McGloin deserves the accolades. O'Brien deserves the accolades. And the Paternos deserve much better.

Just sticking to the facts about all of this should correct the problem. You do not have to recklessly smear the past in order to praise the present.

O'Brien and McGloin have been fantastic this season.

The Paternos were pretty good, too.

For insight, analysis and opinions about Penn State football, check, or follow Pete Young on Twitter @AllPSUfootball.


  1. I like this blog but Jay Paterno, while seeminglhy a nice guy, was out of his depth as a QB coach at the BCS level. He did nothing that effectively advanced the raw ability of Anthony Morelli into developed skills. He simply was not a good QB coach and the major improvement in McGloin's game this year is a strong demonstration of what it means to "coach somebody up."

    Joe Paterno is one of the all-time greats but after 1994 or so, it was pretty much downhill. His offensive schemes were way to conservative, his coaching staff was old and unmotivated, and the strength-training program was antiquated.

    We can honor Joe Paterno and all that he and his family did for our school - and try to bring about justice for the horrible ending he was subjected to - without being blind to the reality that a change in the coaching staff was long overdue by the fall of 2011.

    One of the many tragedies of the end of Joe Paterno's life is that he just did not know when to step aside, which should have been after the Orange Bowl win over FSU at the very latest.

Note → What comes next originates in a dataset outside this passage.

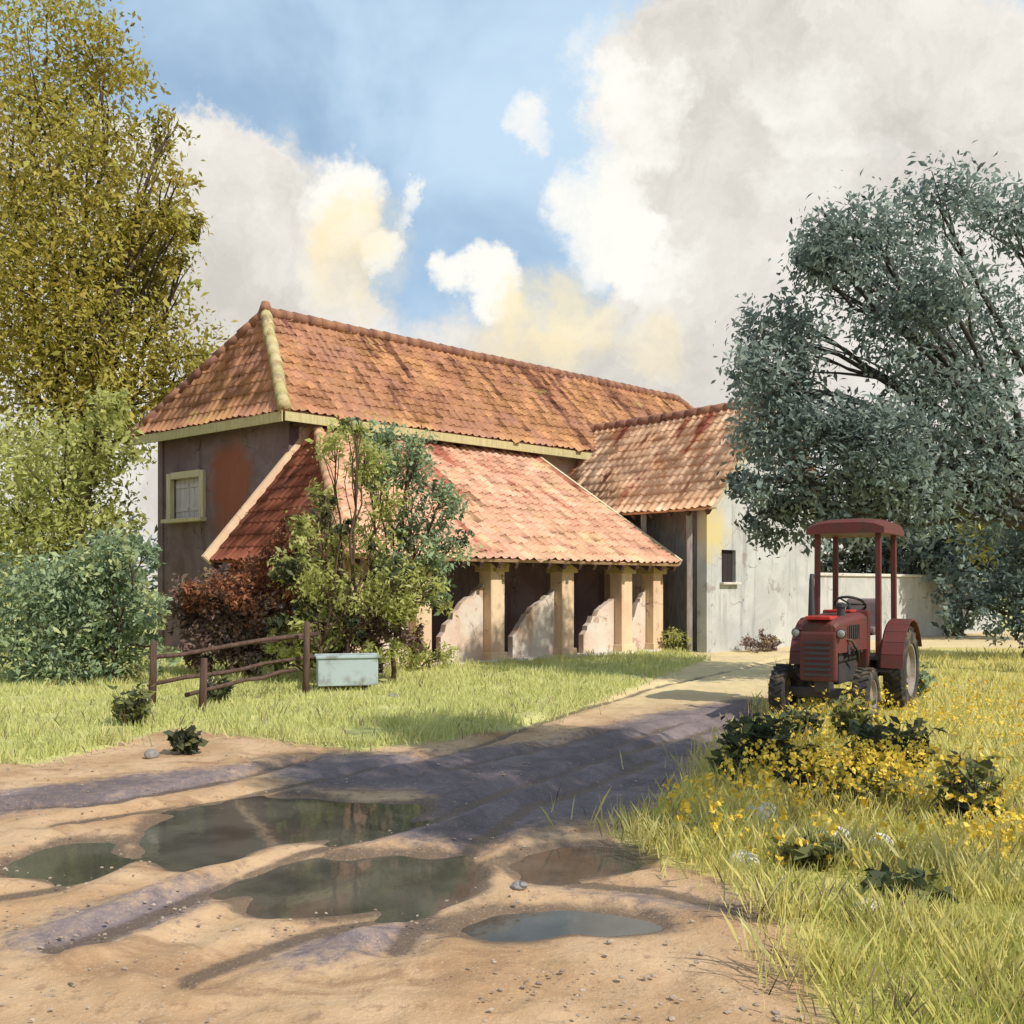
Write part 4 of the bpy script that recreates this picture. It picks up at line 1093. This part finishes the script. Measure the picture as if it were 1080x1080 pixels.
def weed(p, h, spread, n, label, matk='leaf_weed', leaf=.105, bias=-.1, flowers=0, name='leafy_weed', cat='weed'):
    t_ = thing(name, label, cat, (p.x, p.y, .02))
    bm = bmesh.new(); leaves = []; outs = []
    for i in range(n):
        a = random.uniform(0, 6.283); rr = spread * math.sqrt(random.random()); hh_ = h * random.uniform(.5, 1.05)
        tip = Vector((math.cos(a) * rr, math.sin(a) * rr, hh_))
        pts = curve_pts(Vector((math.cos(a) * rr * .25, math.sin(a) * rr * .25, -.05)), tip, .1, 4)
        tube(bm, pts, [.006, .006, .005, .004, .003], 5)
        for q in range(17):
            f_ = random.uniform(.25, 1.0); k_ = min(3, int(f_ * 4)); b_ = pts[k_].lerp(pts[k_ + 1], f_ * 4 - k_ if f_ < 1 else 1)
            o_ = Vector((random.gauss(0, 1), random.gauss(0, 1), .2)).normalized()
            leaves.append(list(b_ + o_ * leaf * .5)); outs.append(list(o_))
    bm_obj('stem', bm, M['stemwood'], t_, True)
    c = np.array(leaves); o_ = np.array(outs)
    v = leaf_quads(c, o_ * 2.2, leaf, .5, .1)
    quad_mesh('foliage', v, np.clip(rng.normal(.5 + bias, .2, len(c)), 0, 1), M[matk], t_)
    if flowers:
        f = np.stack([rng.normal(0, spread * .9, flowers), rng.normal(0, spread * .9, flowers), h * rng.uniform(.8, 1.2, flowers)], -1)
        v = leaf_quads(np.repeat(f, 4, 0) + rng.normal(0, .012, (flowers * 4, 3)), np.zeros((flowers * 4, 3)), .032, .8)
        tag(quad_mesh('flowers', v, rng.uniform(0, 1, flowers * 4), M['flower'], t_), kind='stuff')
    return t_
weed(ground_at(797, 815), .46, .36, 40, 'dark broad-leaved weed clump at the road edge left of the tractor', bias=-.25)
weed(ground_at(862, 850), .46, .34, 40, 'dark broad-leaved weed clump in the middle of the yellow meadow', bias=-.25)
weed(ground_at(940, 828), .5, .36, 42, 'dark leafy weed clump at the right, below the tractor drawbar', bias=-.2)
weed(ground_at(900, 790), .5, .26, 20, 'tall weed with yellow flowers in front of the tractor', bias=.1, flowers=45)
weed(ground_at(908, 862), .40, .40, 22, 'orange-yellow flowering weed at the centre of the meadow', bias=.3, flowers=520)
weed(ground_at(955, 962), .2, .18, 14, 'olive weed clump at the bottom right beside a pale stone', bias=0)
weed(ground_at(765, 830), .26, .14, 12, 'thin grey-green weed leaning over the mud edge', bias=-.05)
weed(ground_at(845, 790), .40, .2, 18, 'green weed below the front wheels of the tractor', bias=-.05)
weed(ground_at(965, 740), .55, .24, 20, 'teal weed behind the tractor drawbar at the right', 'leaf_teal', bias=-.1)
weed(ground_at(855, 920), .18, .2, 14, 'low olive weed in the grass near the sandy edge', bias=.05)
weed(ground_at(230, 745), .4, .2, 18, 'dark green weed under the broken rail fence', 'leaf_weed', bias=-.2)
weed(ground_at(140, 770), .5, .25, 22, 'olive weed at the left edge of the grass', 'leaf_weed', bias=0)
weed(ground_at(1030, 880), .5, .3, 24, 'weed clump with a few yellow flowers at the far right edge', bias=0, flowers=25)
weed(ground_at(195, 795), .22, .16, 14, 'low dark weed on the sand at the left', 'leaf_dark', bias=-.1)

# ------------------------------------------------------------------ grass
def blades(name, n, sd_fn, ymin, ymax, hmin, hmax, mat, spread=.66, patch_seed=3.0, noise_cut=-.9):
    y = np.exp(rng.uniform(math.log(ymin), math.log(ymax), n)); x = rng.uniform(-spread, spread, n) * y
    s0_, sM_, s1_, sP_ = zones(x, y)
    sd = sd_fn(s0_, s1_)
    nse = fbm(x, y, 1.5, patch_seed, 3)
    keep = (sd + .22 * nse + rng.exponential(.09, n) > .08) & (sP_ < -.05) & (nse > noise_cut)
    # not inside the buildings
    rel = np.stack([x - P0.x, y - P0.y], -1); tt = rel @ np.array([U.x, U.y]); ww = rel @ np.array([V.x, V.y])
    keep &= ~((tt > -2.2) & (ww > -.15) & (tt < 8)) & ~((tt >= 7.7) & (ww > -1.2))
    x, y, nse = x[keep], y[keep], nse[keep]; m = len(x)
    z = .02 + .018 * nse
    h = rng.uniform(hmin, hmax, m) * np.clip(1 + .8 * nse, .35, 1.8)
    wd = .0035 + .0009 * y
    a = rng.uniform(0, 2 * np.pi, m); lean_ = rng.uniform(.1, .75, m) * h; la = rng.uniform(0, 2 * np.pi, m)
    b = np.stack([x, y, z], -1); s = np.stack([np.cos(a), np.sin(a), 0 * a], -1) * (wd / 2)[:, None]
    tip = b + np.stack([np.cos(la) * lean_, np.sin(la) * lean_, h], -1)
    mid = b * .45 + tip * .55 + np.stack([0 * x, 0 * x, h * .10], -1)
    v = np.stack([b - s, b + s, mid + s * .75, tip], 1); 
    ti = np.clip(.5 + .45 * nse + rng.normal(0, .2, m), 0, 1)
    o = quad_mesh(name, v, ti, mat); tag(o, kind='stuff'); return o
o = blades('meadow_grass', 150000, lambda a, b: b, 3.4, 24, .06, .2, M['grass_right'], patch_seed=3.0); tag(o, 'straw-yellow meadow grass right of the track', 'grass')
o = blades('turf_grass', 150000, lambda a, b: a, 9, 26, .05, .15, M['grass_left'], .62, 11.0, -.6); tag(o, 'yellow-green turf before the veranda', 'grass')
# scattered yellow flowers
y = np.exp(rng.uniform(math.log(5.5), math.log(15), 9000)); x = rng.uniform(.1, .6, 9000) * y
_, _, sr, _ = zones(x, y); nse = fbm(x, y, .9, 21.0, 3)
kp = (sr > .25) & (nse > -.1) & (rng.uniform(size=9000) < .42); x, y = x[kp], y[kp]
f = np.stack([x, y, rng.uniform(.12, .34, len(x))], -1)
v = leaf_quads(np.repeat(f, 4, 0) + rng.normal(0, .01, (len(x) * 4, 3)), np.zeros((len(x) * 4, 3)), .035, .85)
o = quad_mesh('meadow_flowers', v, rng.uniform(0, 1, len(x) * 4), M['flower']); tag(o, 'yellow flowers scattered through the right-hand meadow', 'flowers', kind='stuff')

# gravel on the bare earth
n = 2600
y = np.exp(rng.uniform(math.log(3.6), math.log(13), n)); x = rng.uniform(-.56, .56, n) * y
a_, b_, c_, d_ = zones(x, y); nse = fbm(x, y, .8, 31.0, 3)
kp = (a_ < .05) & (c_ < .05) & (d_ < -.06) & (nse > -.15); x, y, nse = x[kp], y[kp], nse[kp]
ico = bmesh.new(); bmesh.ops.create_icosphere(ico, subdivisions=1, radius=1)
iv = np.array([v.co[:] for v in ico.verts]); ifc = np.array([[v.index for v in f.verts] for f in ico.faces]); ico.free()
m = len(x); r_ = rng.uniform(.003, .009, m) * rng.uniform(.6, 1.8, m) 
vv = iv[None] * (1 + rng.normal(0, .18, (m, len(iv), 1))) * r_[:, None, None] * np.array([1.2, 1, .6]) + np.stack([x, y, .012 + 0 * x], -1)[:, None]
ff = ifc[None] + (np.arange(m) * len(iv))[:, None, None]
me = bpy.data.meshes.new('gravel'); me.from_pydata(vv.reshape(-1, 3).tolist(), [], ff.reshape(-1, 3).tolist()); me.materials.append(M['pebble'])
o = bpy.data.objects.new('gravel', me); link(o); tag(o, 'small grey pebbles strewn over the bare track', 'gravel', kind='stuff')
# far-off woods along the horizon
bl = []
for i in range(70):
    a = -1.25 + 2.5 * i / 69; d = random.uniform(95, 130)
    bl.append((Vector((math.sin(a) * d, math.cos(a) * d, random.uniform(2, 4))), (5.5, 5.5, random.uniform(4, 6.5))))
v, ti = blobs_leaves(bl, 26000, 1.1, .7, 20, .6, tint_bias=.05)
o = quad_mesh('distant_wood', v, ti, M['leaf_greygreen']); tag(o, 'dusky line of far-off woodland along the horizon', 'wood', kind='stuff')

o = blades('dry_grass', 9000, lambda a, b: np.maximum(a, b), 3.6, 18, .07, .15, M['leaf_brown'], patch_seed=27.0, noise_cut=-.1); tag(o, 'dead brown grass blades among the green', 'grass', kind='stuff')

  2. Was Jay Paterno very good at developing QB talent? I really can't say one way or the other. But I think the facts and statistics cited in this story certainly contradict the notion that he was out of his depth, and that QBs regressed as much as progressed under him. The facts are clear otherwise. Matt McGloin is a far more experienced QB now than he was two years ago, so he should be better. O'Brien and his system certainly have brought out the best in McGloin. Morelli, IMO, had a golden arm but was not accurate and did not have the capacity to make smart decisions quickly on the field, with the bullets flying so to speak, which is essential to good QB play. Considering Morelli's raw tools (height, arm strength, big-time college experience) if he actually had the capacity to play the position well, he at least would have stuck around the end of an NFL roster for a few years. Darryl Clark and Michael Robinson I'm sure would disagree with harsh assessments of Jay Paterno's coaching ability. PSU got the best from them, and JayPa should get some credit for that. Regarding when JoePa should have retired, I was not in favor of him calling it quits until roughly after the 2009 season. From that point on, I thought it was time to plan for the succession. As the 2011 season moved along, I posted many times that this should be the end, 2011 should be JoePa's swan song, and PSU should be preparing to find his successor. As it turns out, that was the plan, Paterno was going to retire after 2011, they had negotiated his financial separation before the season. But then of course the Sandusky scandal broke and everything changed most dramatically.